The task =>
Among the entries below, find the line with "Write part 2", then quote it and each following line up to and including the line with "st.build('door_stop', MTRIM, cas)", and nothing else.

Working data =>
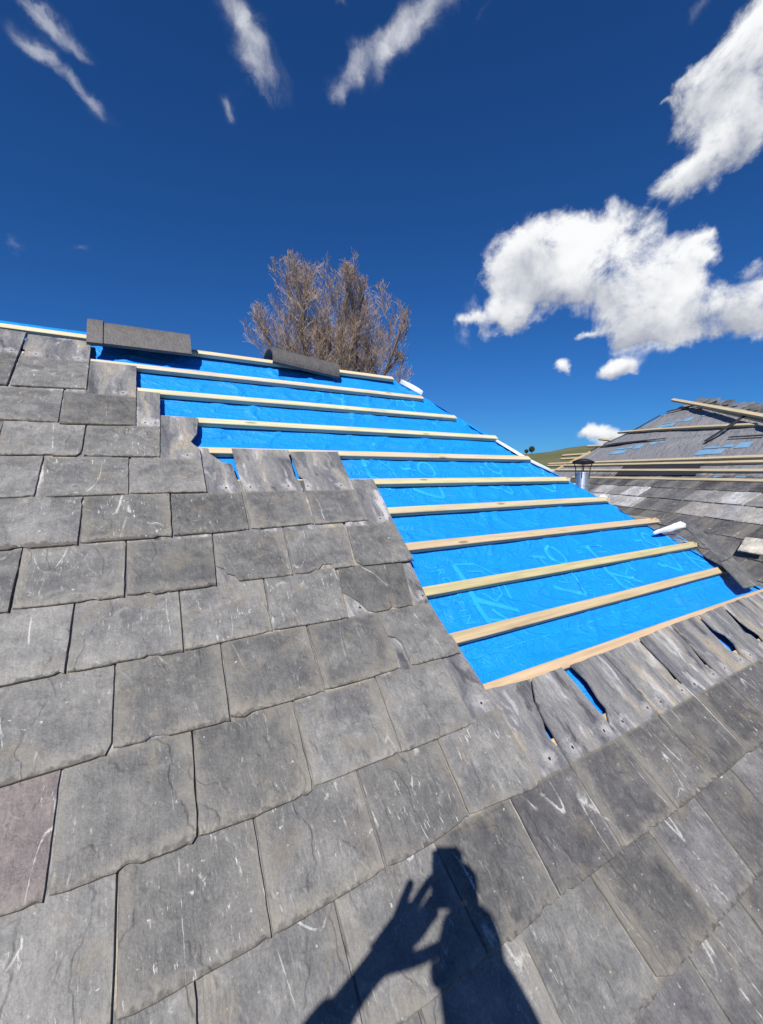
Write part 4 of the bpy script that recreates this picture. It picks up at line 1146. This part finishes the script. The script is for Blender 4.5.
# clouds: drifting heaps and wisps, each a soft lump in its own direction, torn by turbulence
CLOUDS = [
    ((0.662, 0.621, 0.42), (10.79, -10.96, -2.02), (5.79, 4.58, -17.11), 1.0),
    ((0.709, 0.553, 0.438), (8.13, -9.55, -2.25), (8.15, 5.1, -20.75), 1.1),
    ((0.715, 0.589, 0.375), (6.94, -8.24, -1.61), (6.79, 4.44, -21.25), 1.0),
    ((0.766, 0.506, 0.396), (8.68, -11.84, -2.9), (5.73, 2.77, -15.87), 1.1),
    ((0.809, 0.447, 0.382), (8.04, -12.74, -3.43), (7.35, 2.67, -20.01), 1.0),
    ((0.826, 0.461, 0.324), (7.97, -13.23, -3.02), (4.7, 1.59, -15.8), 1.1),
    ((0.845, 0.46, 0.272), (12.71, -21.96, -4.25), (9.97, 2.98, -37.88), 0.8),
    ((0.862, 0.409, 0.299), (6.77, -13.22, -3.1), (6.7, 1.57, -23.15), 1.1),
    ((0.893, 0.352, 0.279), (6.45, -14.92, -3.64), (8.07, 1.07, -28.99), 1.0),
    ((0.911, 0.298, 0.284), (7.11, -18.63, -5.06), (6.64, 0.38, -23.49), 1.0),
    ((0.845, 0.39, 0.366), (14.99, -26.62, -7.6), (15.65, 4.12, -41.83), 0.7),
    ((0.838, 0.374, 0.397), (-1.3, -46.9, 45.69), (41.77, -25.77, -65.19), 0.6),
    ((0.889, 0.313, 0.335), (14.03, -39.14, -2.11), (21.81, 2.84, -61.95), 0.55),
    ((0.658, 0.681, 0.321), (12.45, -13.8, 2.23), (12.92, 0.3, -28.62), 0.85),
    ((0.619, 0.718, 0.318), (29.64, -25.19, -2.46), (18.2, 18.49, -78.87), 0.5),
    ((0.7, 0.637, 0.323), (21.38, -22.61, -3.25), (9.22, 6.77, -34.83), 0.7),
    ((0.755, 0.32, 0.572), (6.6, -18.72, 0.88), (14.2, -3.5, -17.65), 1.2),
    ((0.761, 0.278, 0.586), (10.85, -27.32, -1.97), (13.7, -2.3, -17.53), 1.2),
    ((0.749, 0.348, 0.564), (18.3, -24.4, -10.15), (14.58, 4.57, -23.08), 0.9),
    ((0.797, 0.308, 0.52), (13.84, -21.62, -9.37), (9.82, 2.17, -17.29), 1.2),
    ((0.798, 0.344, 0.495), (4.25, -18.92, 5.27), (19.79, -9.48, -26.34), 0.95),
    ((0.784, 0.392, 0.482), (7.58, -30.0, 11.08), (28.73, -11.09, -38.74), 0.7),
    ((0.734, 0.384, 0.56), (41.34, -39.21, -28.21), (47.81, 104.43, -135.32), 0.45),
    ((0.776, 0.593, 0.215), (26.04, -33.56, -3.88), (11.5, 5.72, -59.74), 0.9),
    ((0.84, 0.501, 0.207), (14.83, -24.47, -3.38), (10.03, 2.99, -50.34), 1.15),
    ((0.834, 0.513, 0.203), (21.31, -33.83, -4.45), (14.01, 4.46, -71.31), 0.7),
    ((0.792, 0.544, 0.278), (21.46, -35.9, 7.36), (39.09, -15.78, -82.39), 0.7),
    ((0.801, 0.566, 0.194), (30.51, -42.42, -4.73), (17.54, 7.25, -96.39), 0.35),
    ((0.853, 0.517, 0.073), (14.04, -23.93, -1.16), (4.23, -0.41, -53.23), 0.9),
    ((0.83, 0.552, 0.081), (28.86, -43.95, -2.18), (5.78, 0.27, -67.14), 0.8),
    ((0.886, 0.459, 0.064), (11.2, -22.56, -1.08), (4.08, -1.22, -55.29), 0.8),
    ((-0.094, 0.773, 0.627), (33.98, 7.45, -4.86), (-40.85, 36.89, -52.44), 0.75),
    ((-0.054, 0.783, 0.62), (40.23, 7.72, -7.08), (-49.13, 46.09, -63.31), 0.55),
    ((-0.103, 0.798, 0.594), (32.2, 8.05, -6.08), (-38.19, 32.93, -51.76), 0.75),
    ((-0.053, 0.813, 0.579), (22.4, 3.19, -3.28), (-34.83, 31.84, -48.8), 0.85),
    ((0.164, 0.708, 0.687), (27.55, -4.0, -3.17), (-18.33, 29.76, -27.02), 0.9),
    ((0.196, 0.739, 0.644), (19.71, -2.73, -3.62), (-8.23, 24.28, -26.13), 0.8),
    ((0.162, 0.78, 0.604), (51.78, 12.71, -31.18), (-60.62, 41.36, -37.99), 0.5),
    ((0.403, 0.586, 0.703), (12.79, -10.19, 0.45), (25.54, 16.41, -29.04), 0.95),
    ((0.366, 0.631, 0.684), (17.57, -24.98, 12.9), (52.05, -0.85, -27.81), 0.7),
    ((0.322, 0.669, 0.67), (14.97, -16.83, 8.87), (47.35, 13.14, -36.65), 0.7),
    ((0.309, 0.701, 0.643), (52.54, 10.96, -37.98), (-67.45, 53.68, -26.93), 0.5),
    ((0.291, 0.638, 0.713), (77.33, 6.15, -37.75), (-73.26, 76.67, -39.42), 0.5),
    ((-0.178, 0.913, 0.367), (66.58, 14.6, -5.34), (-29.54, 25.04, -77.95), 0.5),
    ((-0.09, 0.919, 0.384), (81.83, -1.0, 20.24), (-16.08, 60.0, -148.46), 0.3),
    ((0.475, 0.53, 0.703), (40.58, -51.82, 10.93), (131.65, -16.01, -77.53), 0.35),
    ((0.696, 0.325, 0.64), (44.1, -80.63, -7.81), (68.07, -10.45, -69.48), 0.35),
]
dirv = t.vec('NORMALIZE', t.coord('Generated'))
def fbm3(scale, detail, rough, off):
    return t.vec('SUBTRACT', t.noise(t.vec('ADD', dirv, off), scale, detail, rough, 0, True), (.5, .5, .5))
wd = t.vec('ADD', dirv, t.vec('SCALE', fbm3(7, 3, .6, (3, 1, 2)), .085))
wd = t.vec('ADD', wd, t.vec('SCALE', fbm3(24, 4, .65, (1, 7, 2)), .03))
def field(items):
    tot = low = None
    for c, a, b, amp in items:
        c = V3(c); a = V3(a); b = V3(b)
        x = t.math('SUBTRACT', t.vec('DOT_PRODUCT', wd, tuple(a)), a.dot(c))
        y = t.math('SUBTRACT', t.vec('DOT_PRODUCT', wd, tuple(b)), b.dot(c))
        z = t.math('MULTIPLY_ADD', t.vec('DOT_PRODUCT', wd, tuple(c * 4)), -1, 4.0)
        r2 = t.math('MULTIPLY_ADD', x, x, t.math('MULTIPLY_ADD', y, y, t.math('MULTIPLY', z, z)))
        g = t.math('MULTIPLY', t.math('POWER', 2.718, t.math('MULTIPLY', r2, -1.0)), amp)
        gy = t.math('MULTIPLY', g, y)
        tot = g if tot is None else t.math('ADD', tot, g); low = gy if low is None else t.math('ADD', low, gy)
    return tot, low
N_HEAP = 30
Fh, Fl = field(CLOUDS[:N_HEAP]); Fw, _w = field(CLOUDS[N_HEAP:])
dn = t.noise(t.vec('ADD', dirv, (5, 5, 5)), 12, 10, .64, .25)
dn2 = t.noise(t.vec('ADD', dirv, (2, 9, 5)), 8, 5, .55)
Fs = t.math('MINIMUM', Fh, .92)
den = t.math('ADD', Fs, t.math('MULTIPLY', t.math('SUBTRACT', dn, .5), 2.3))
covh = t.math('MULTIPLY', t.ramp(den, .30, .98), t.ramp(Fs, .05, .36))
wn = t.noise(t.map(t.vec('ADD', wd, (1, 2, 3)), (9, 15, 9), rot=(.4, .3, .9)), 1, 8, .66, .4)
denw = t.math('ADD', t.math('MINIMUM', Fw, 1.0), t.math('MULTIPLY', t.math('SUBTRACT', wn, .5), 2.4))
covw = t.math('MULTIPLY', t.math('MULTIPLY', t.ramp(denw, .05, 1.55), t.ramp(Fw, .0, .75)), .78)
cov = t.math('MAXIMUM', covh, covw)
base_ = t.math('DIVIDE', Fl, t.math('ADD', Fh, .15))
lit = t.math('ADD', t.math('MULTIPLY', base_, -.62), t.math('MULTIPLY_ADD', t.math('SUBTRACT', dn, .5), 1.1, t.math('MULTIPLY', t.math('SUBTRACT', dn2, .5), 1.3)))
lit = t.ramp(lit, -.62, .30)
lit = t.math('MAXIMUM', lit, t.ramp(Fh, .7, .15))
skyc = t.mix(1.0, sky.outputs[0], SKY_MUL, 'MULTIPLY')
cloudc = t.mix(lit, tuple(x * CLOUD_E for x in (.40, .43, .51)), tuple(x * CLOUD_E for x in (.98, .99, 1.0)))
col = t.mix(cov, skyc, cloudc)
bg = t.n('ShaderNodeBackground'); t.put(bg.inputs[0], col); bg.inputs[1].default_value = SKY_S
ow = t.n('ShaderNodeOutputWorld'); t.t.links.new(bg.outputs[0], ow.inputs[0])
W.cycles.sampling_method = 'MANUAL'; W.cycles.sample_map_resolution = 512

SC.view_settings.view_transform = 'Standard'; SC.view_settings.look = 'None'
SC.view_settings.exposure = EXPO; SC.view_settings.gamma = 1; SC.view_settings.use_curve_mapping = False
SC.cycles.max_bounces = 6; SC.cycles.diffuse_bounces = 3; SC.cycles.glossy_bounces = 3; SC.cycles.transparent_max_bounces = 4
SC.cycles.use_denoising = True
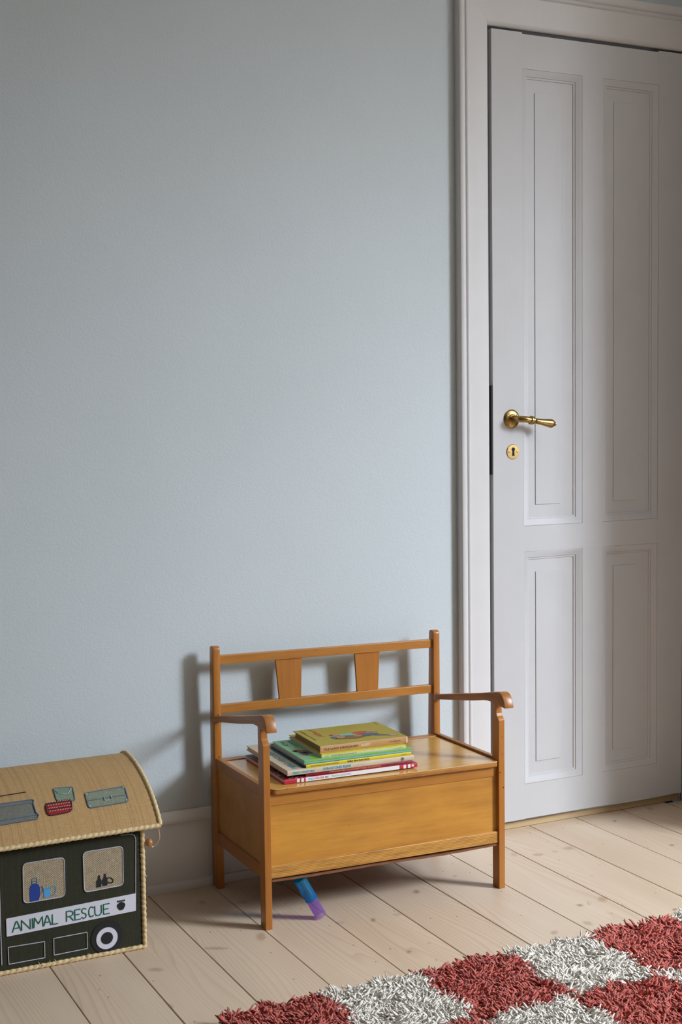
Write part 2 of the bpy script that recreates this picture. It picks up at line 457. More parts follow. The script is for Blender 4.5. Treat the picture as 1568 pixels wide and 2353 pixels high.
# jamb: lining behind the casing, with its stop
jm = MB().box(DX0 - .03, DX0, YB - .004, YB + .13, 0, DZ1 + .03).box(DX1, DX1 + .022, YB - .004, YB + .13, 0, DZ1 + .03).box(DX0, DX1, YB - .004, YB + .13, DZ1, DZ1 + .03)
jm.build('jamb', MTRIM, cas)
st = MB().box(DX0, DX0 + .03, YB + .030, YB + .12, 0, DZ1).box(DX1 - .03, DX1, YB + .030, YB + .12, 0, DZ1).box(DX0, DX1, YB + .030, YB + .12, DZ1 - .03, DZ1)
st.build('door_stop', MTRIM, cas)

th = struct(MB().box(DX0 + .001, DX1 - .001, 3.111, 3.128, 0.0005, .0185).build('trim_2', MTHRESH, bevel=.002), 'raw pine threshold strip below the white door')

# ------------------------------------------------------------------ the door
FY = 3.092
door = thing('door_1', 'white painted four-panel door with brass handle', None, (2.32, FY, 0.026), kind='structure')
LX0, LX1, LZ0, LZ1 = 1.9885, 2.637, 0.028, 2.157
PX = ((2.085, 2.281), (2.349, 2.545)); PZ = ((0.126, 0.771), (0.841, 2.063))
TY = FY + 0.036
def wob(co):
    return Vector((co.x, co.y, co.z + (0.0015 * math.sin(co.x * 61) + 0.001 * math.sin(co.x * 173) if co.z < 0.03 else 0)))
box(LX0, PX[0][0], FY, TY, LZ0, LZ1).build('stile', MDOOR, door)
box(PX[1][1], LX1, FY, TY, LZ0, LZ1).build('stile', MDOOR, door)
G = .00008
for z0, z1 in ((LZ0 + .001, PZ[0][0]), (PZ[0][1], PZ[1][0]), (PZ[1][1], LZ1 - .004)):
    box(PX[0][0] + G, PX[1][1] - G, FY + .00015, TY, z0, z1).build('rail', MDOORH, door)
for z0, z1 in PZ:
    box(PX[0][1], PX[1][0], FY + .0001, TY, z0 + G, z1 - G).build('muntin', MDOOR, door)
mprof = [(0, .0008), (.0012, .0003), (.005, .0016), (.010, .0042), (.0150, .0068), (.0170, .0074), (.0174, .0094), (.0205, .0096), (.0225, .0104), (.0232, .0125), (.0232, .016), (0, .016)]
def frame_sweep(x0, x1, z0, z1, profile, y):
    m = MB(); vs = []; n = len(profile)
    for cx_, cz, sx, sz in ((x0, z0, 1, 1), (x1, z0, -1, 1), (x1, z1, -1, -1), (x0, z1, 1, -1)):
        vs += [(cx_ + sx * d, y + h, cz + sz * d) for d, h in profile]
    fs = []
    for k in range(4):
        k2 = (k + 1) % 4
        for i in range(n): fs.append((k * n + i, k * n + (i + 1) % n, k2 * n + (i + 1) % n, k2 * n + i))
    return m.add(vs, fs)
for x0, x1 in PX:
    for z0, z1 in PZ:
        pn = box(x0, x1, FY + .0125, TY - .004, z0, z1).build('panel', MDOOR, door)
        frame_sweep(x0 + .0004, x1 - .0004, z0 + .0004, z1 - .0004, mprof, FY).build('panel_moulding', MDOOR, pn, smooth=True)
        box(x0 + .047, x1 - .066, FY + .0104, FY + .0128, z0 + .057, z1 - .058).build('raised_field', MDOOR, pn, bevel=.0004, segs=1)

BR = Mat('aged_brass', 0.22, Metallic=1.0)
bn = BR.noise(BR.obj(), 90, 4, 0.6)
BR.color(BR.mix(BR.ramp(bn, (0.35, 0), (0.7, 1)), (0.46, 0.30, 0.105), (0.29, 0.18, 0.055)))
BR.rough(BR.math('ADD', BR.math('MULTIPLY', bn, 0.22), 0.20))
MBRASS = BR.m
MBRASS2 = Mat('polished_brass', 0.28, (0.86, 0.58, 0.24), Metallic=1.0).m

hx, hz = 2.047, 1.1335
rp = [(.0247, 0), (.0250, .0015), (.0235, .0035), (.019, .0050), (.013, .0062), (.0115, .0085), (.0105, .0095), (.0, .0095)]
hnd = MB().lathe([(max(r, .0003), h) for r, h in rp], (hx, FY, hz), (0, -1, 0), 48).build('door_handle', MBRASS, door, smooth=True, label='round brass rosette with lever handle')
for a in (150, 30, 270):
    sx_, sz_ = hx + .0175 * math.cos(math.radians(a)), hz + .0175 * math.sin(math.radians(a))
    MB().lathe([(.0030, 0), (.0030, .0012), (.0018, .0022), (.0002, .0024)], (sx_, FY - .0046, sz_), (0, -1, 0), 14).build('screw', MBRASS2, hnd, smooth=True)
path = []
for k in range(5): path.append((hx + .002, FY - .006 - k * .0055, hz))
for k in range(1, 9):
    a = k / 8 * math.radians(82)
    path.append((hx + .002 + .019 * (1 - math.cos(a)), FY - .028 - .017 * math.sin(a), hz - .0020 * k / 8))
xe, ye, ze = path[-1]
path.append((2.0775, ye + .001, 1.1300))
rad = [.0100, .0092, .0088, .0087, .0087] + [.0088] * 8 + [.0086]
MB().sweep(path, rad, 16).build('lever_neck', MBRASS, hnd, smooth=True)
A_ = Vector((2.0765, ye + .001, 1.1300)); B_ = Vector((2.1640, ye + .006, 1.1172))
gp = [(0, .0075), (.02, .0096), (.05, .0098), (.065, .0082), (.08, .0082), (.09, .0092), (.12, .0092), (.14, .0078), (.22, .0066), (.34, .0064), (.5, .0072), (.66, .0086), (.78, .0099), (.82, .0100), (.86, .0092), (.92, .0058), (.935, .0042), (.945, .0048), (.97, .0050), (.99, .0036), (1.0, .0008)]
MB().sweep([A_.lerp(B_, t) for t, r in gp], [r * 1.22 for t, r in gp], 24).build('lever_grip', MBRASS, hnd, smooth=True)
ex, ez = 2.051, 1.0447
esc = MB().lathe([(.0202, 0), (.0204, .0012), (.0190, .0024), (.0002, .0026)], (ex, FY, ez), (0, -1, 0), 48).build('keyhole_plate', MBRASS2, door, smooth=True, label='bright brass keyhole plate')
KS = 1.45
kp = [(-.0026, -.0075), (.0026, -.0075), (.0020, .0015)] + [(.0036 * math.cos(t), .0045 + .0036 * math.sin(t)) for t in np.linspace(-1.0, math.pi + 1.0, 16)] + [(-.0020, .0015)]
MB().prism(kp, lambda p, t: (ex + p[0] * KS, t, ez + p[1] * KS), FY - .0029, FY - .0024).build('keyhole', MDARK, esc)
for s in (-1, 1):
    MB().lathe([(.0024, 0), (.0023, .0008), (.0002, .0013)], (ex + s * .0130, FY - .0024, ez), (0, -1, 0), 12).build('screw', MBRASS, esc, smooth=True)
box(LX0 - .0040, LX0 + .001, FY + .0008, FY + .020, .985, 1.223).build('lock_plate', MBLACK, door)
hg = MB()
hg.lathe([(.0002, 0), (.006, .001), (.007, .004), (.007, .058), (.006, .061), (.0002, .062)], (2.641, FY - .004, .400), (0, 0, 1), 16)
hg.build('hinge', MTRIM, door, smooth=True)
MB().lathe([(.0002, 0), (.006, .001), (.007, .004), (.007, .058), (.006, .061), (.0002, .062)], (2.641, FY - .004, 1.83), (0, 0, 1), 16).build('hinge', MTRIM, door, smooth=True)

# ------------------------------------------------------------------ the bench
W_, D_ = 0.622, 0.339
P00, P10, P01, P11 = Vector((1.158, 2.746)), Vector((1.780, 2.7235)), Vector((1.160, 3.081)), Vector((1.7797, 3.062))
def bw(co):
    u, v = co.x / W_, co.y / D_
    p = P00 * (1 - u) * (1 - v) + P10 * u * (1 - v) + P01 * (1 - u) * v + P11 * u * v
    return Vector((p.x, p.y, co.z * (1 - 0.0135 * u)))
bench = thing('storage_bench', 'small honey-brown wooden storage bench with armrests and slatted back', 'bench', (1.469, 2.90, 0))
def bp(mb, name, mat, parent=bench, bevel=.0012, segs=2, **k): return mb.build(name, mat, parent, bevel=bevel, segs=segs, warp=bw, **k)
def alx(p, t): return (t, p[0], p[1])

# back posts
arc = lambda c, r, a0, a1, n=6: [(c[0] + r * math.cos(math.radians(a0 + (a1 - a0) * i / n)), c[1] + r * math.sin(math.radians(a0 + (a1 - a0) * i / n))) for i in range(n + 1)]
pp = [(.305, 0)] + arc((.314, .588), .009, 180, 90) + arc((.321, .588), .009, 90, 0) + [(.338, .33), (.339, .30), (.339, 0)]
for x0 in (0, W_ - .0175):
    bp(MB().prism(pp, alx, x0, x0 + .0175), 'back_post', MBZ, smooth=True)
# front legs
lp = [(0, 0), (0, .419), (.0035, .4235), (.0085, .4285), (.0110, .4345), (.0118, .442), (.0118, .458), (.0295, .458), (.0295, 0)]
for x0 in (0, W_ - .0165):
    bp(MB().prism(lp, alx, x0, x0 + .0165), 'leg', MBZ)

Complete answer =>
Write part 2 of the bpy script that recreates this picture. It picks up at line 457. More parts follow. The script is for Blender 4.5. Treat the picture as 1568 pixels wide and 2353 pixels high.
# jamb: lining behind the casing, with its stop
jm = MB().box(DX0 - .03, DX0, YB - .004, YB + .13, 0, DZ1 + .03).box(DX1, DX1 + .022, YB - .004, YB + .13, 0, DZ1 + .03).box(DX0, DX1, YB - .004, YB + .13, DZ1, DZ1 + .03)
jm.build('jamb', MTRIM, cas)
st = MB().box(DX0, DX0 + .03, YB + .030, YB + .12, 0, DZ1).box(DX1 - .03, DX1, YB + .030, YB + .12, 0, DZ1).box(DX0, DX1, YB + .030, YB + .12, DZ1 - .03, DZ1)
st.build('door_stop', MTRIM, cas)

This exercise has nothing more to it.